Lo que se plantearon conseguir los poetas y las personas que proyectaron sus acciones e ideales sobre la organización de un futuro colectivo positivamente diferente del presente en que vivían se transformó, se regeneró, nunca quedó estático. Las utopías no son ideas dictatoriales porque asumen esos cambios como frutos de la acción de la colectividad en el tiempo. A la vez, para todas las personas que se rebelan ante a la ley del límite o la imposición de lo posible como único horizonte, lo ya alcanzado es la base desde donde saltar más lejos, cual chapulines hambrientos. Así no hay utopía que se mantenga inmutable, ningún liberal sueña ya con el No Lugar de Moro ni feminista que recree la ciudad de las damas, pero mujeres y hombres que cuestionan el statu quo por injusto pueden regenerar esos soles que iluminan el camino de quien desea construir la justicia desde el momento en que está.

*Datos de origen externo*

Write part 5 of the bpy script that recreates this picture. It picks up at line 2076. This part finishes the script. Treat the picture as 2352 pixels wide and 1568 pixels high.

Además las utopías se nutren para saltar. Devoran desobediencias civiles así como las mejores ideas de las muchachas que en una marcha piden liberar las identidades sexuales de sus roles impuestos; comen libros en ferias que se levantan en las plazas públicas; sazonan la libertad de pensamiento con el encuentro callejero; destazan el miedo para asarlo sobre el carbón del conformismo que tuvieron dificultad en encender; abrevan de las fuentes de las universidades, no sólo de los manantiales que brotan en los salones de clases, sino también de los veneros de las charlas de grupitos de amigos, de las coaliciones de iguales, de las tardes de estudio colectivo.